Mit der einst so euphorisch begrüßten Zuwanderung verändert sich der Stadtteil. Und dies um so mehr, als die Zuwanderer just das tun, was die Linksliberalen stets gefordert haben. Sie haben sich emanzipiert, ihre subalterne Rolle hinter sich gelassen, zeigen Präsenz und werden zu neuen Trägern des sozialen, kulturellen und politischen Lebens. Ein komplexes Geflecht von Milieus durchzieht den Stadtteil. Und häufig sind deren Umgangs- und Verhaltensformen schwer mit grün-alternativen Dogmen zu vereinbaren.

Viele Alternative verzweifeln an diesen Herausforderungen.
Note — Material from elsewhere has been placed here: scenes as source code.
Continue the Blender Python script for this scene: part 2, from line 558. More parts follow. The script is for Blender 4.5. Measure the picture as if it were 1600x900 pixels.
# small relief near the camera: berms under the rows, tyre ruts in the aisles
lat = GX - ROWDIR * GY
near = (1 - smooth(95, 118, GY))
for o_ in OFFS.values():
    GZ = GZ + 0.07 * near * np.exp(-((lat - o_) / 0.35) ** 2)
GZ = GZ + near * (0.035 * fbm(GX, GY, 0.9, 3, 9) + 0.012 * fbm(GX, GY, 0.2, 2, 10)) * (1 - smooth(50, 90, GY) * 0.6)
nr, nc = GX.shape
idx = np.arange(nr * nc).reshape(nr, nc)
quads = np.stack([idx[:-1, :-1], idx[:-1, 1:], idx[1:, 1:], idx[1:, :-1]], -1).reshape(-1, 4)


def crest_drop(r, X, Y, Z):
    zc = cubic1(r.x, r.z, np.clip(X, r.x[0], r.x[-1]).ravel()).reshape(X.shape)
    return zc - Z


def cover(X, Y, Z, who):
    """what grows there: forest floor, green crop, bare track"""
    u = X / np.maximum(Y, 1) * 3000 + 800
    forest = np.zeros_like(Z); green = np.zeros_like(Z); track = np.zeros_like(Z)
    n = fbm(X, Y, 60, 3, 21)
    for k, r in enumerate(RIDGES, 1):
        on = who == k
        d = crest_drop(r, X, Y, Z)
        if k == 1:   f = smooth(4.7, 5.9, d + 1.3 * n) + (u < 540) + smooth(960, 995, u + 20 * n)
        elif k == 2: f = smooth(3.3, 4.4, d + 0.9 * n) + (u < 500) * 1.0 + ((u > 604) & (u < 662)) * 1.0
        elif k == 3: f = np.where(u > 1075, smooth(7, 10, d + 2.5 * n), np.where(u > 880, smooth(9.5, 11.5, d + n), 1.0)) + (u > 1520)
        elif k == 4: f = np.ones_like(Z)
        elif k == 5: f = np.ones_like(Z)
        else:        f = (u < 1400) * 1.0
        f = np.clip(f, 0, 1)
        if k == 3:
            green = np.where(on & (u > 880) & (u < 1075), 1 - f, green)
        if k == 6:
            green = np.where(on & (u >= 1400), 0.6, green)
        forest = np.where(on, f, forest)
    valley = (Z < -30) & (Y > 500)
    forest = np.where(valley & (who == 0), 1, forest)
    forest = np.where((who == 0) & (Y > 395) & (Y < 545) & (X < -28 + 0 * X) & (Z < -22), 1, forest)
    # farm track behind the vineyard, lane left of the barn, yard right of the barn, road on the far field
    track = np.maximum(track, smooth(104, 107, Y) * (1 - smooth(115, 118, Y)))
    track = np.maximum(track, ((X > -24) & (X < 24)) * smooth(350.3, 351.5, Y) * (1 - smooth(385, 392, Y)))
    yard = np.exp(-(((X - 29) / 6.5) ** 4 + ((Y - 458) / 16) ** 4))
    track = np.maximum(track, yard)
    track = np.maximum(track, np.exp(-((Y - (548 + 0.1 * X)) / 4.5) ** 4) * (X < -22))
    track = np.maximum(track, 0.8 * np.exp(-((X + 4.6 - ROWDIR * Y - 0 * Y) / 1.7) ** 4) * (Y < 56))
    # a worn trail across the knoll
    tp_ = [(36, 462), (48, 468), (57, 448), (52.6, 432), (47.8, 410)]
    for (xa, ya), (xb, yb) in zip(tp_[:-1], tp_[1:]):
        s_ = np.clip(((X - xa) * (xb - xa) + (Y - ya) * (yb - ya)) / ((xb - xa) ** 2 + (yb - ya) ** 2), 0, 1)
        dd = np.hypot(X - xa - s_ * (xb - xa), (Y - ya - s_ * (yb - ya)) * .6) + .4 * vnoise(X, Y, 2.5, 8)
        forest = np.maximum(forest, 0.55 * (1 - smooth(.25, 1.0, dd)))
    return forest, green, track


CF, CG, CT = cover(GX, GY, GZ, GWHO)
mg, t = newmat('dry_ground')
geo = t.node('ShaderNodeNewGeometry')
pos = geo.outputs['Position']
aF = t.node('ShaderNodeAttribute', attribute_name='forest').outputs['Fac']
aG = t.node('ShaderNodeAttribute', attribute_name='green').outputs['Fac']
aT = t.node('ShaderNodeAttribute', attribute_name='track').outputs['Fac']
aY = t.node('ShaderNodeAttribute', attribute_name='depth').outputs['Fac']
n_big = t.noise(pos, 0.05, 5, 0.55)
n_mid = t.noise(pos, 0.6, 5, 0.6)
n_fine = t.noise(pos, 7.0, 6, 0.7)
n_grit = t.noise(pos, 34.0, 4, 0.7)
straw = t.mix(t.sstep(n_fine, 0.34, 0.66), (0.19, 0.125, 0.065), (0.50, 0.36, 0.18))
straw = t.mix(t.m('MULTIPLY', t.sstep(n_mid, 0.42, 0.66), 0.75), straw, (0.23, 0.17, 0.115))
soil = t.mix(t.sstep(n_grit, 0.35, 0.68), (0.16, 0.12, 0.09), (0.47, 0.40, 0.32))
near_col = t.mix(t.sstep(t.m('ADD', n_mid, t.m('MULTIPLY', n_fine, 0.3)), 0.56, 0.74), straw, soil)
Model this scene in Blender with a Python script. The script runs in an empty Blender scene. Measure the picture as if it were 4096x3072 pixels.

Ihre Klagen unterscheiden sich nicht allzusehr von der Erregung deutscher Arbeiter vor dreißig Jahren, als sich deren Wohnviertel von einem auf die Mitte Europas hin zentrierten Proletarierviertel in rasantem Tempo zu einem Einwandererviertel wandelte. Viele dieser Arbeiter flohen vor der Fremdheit in die neu entstandenen Trabantenstädte wie das Märkische Viertel in Berlin. Nicht wenige Grün-Alternative verhalten sich Ende der neunziger Jahre ganz ähnlich. Sie ziehen in die alternativen, aber deutschen Bezirke Ostberlins, ins deutsch-homogene Umland oder kehren der Region den Rücken, um zurück in die westdeutschen Kleinstädte zu gehen, aus denen sie einst aufgebrochen sind, um, wenn nicht die Welt, so doch Kreuzberg zu verändern.

Bei den Zurückgebliebenen schleichen sich zunehmend Gefühle der Fremdheit und Heimatlosigkeit ein, die häufig in Kulturpessimismus münden. Den Wandel ihrer inneren Einstellung zur multikulturellen Gesellschaft wollen sie sich ebensowenig eingestehen wie die Tatsache, daß sie zu Interessenvertretern und kulturellen Besitzstandswahrern in eigener Sache geworden sind. Folglich wird das Ressentiment intellektuell überhöht und mutiert zum Kampf der Kreuzberger (Kiez-) Kulturen.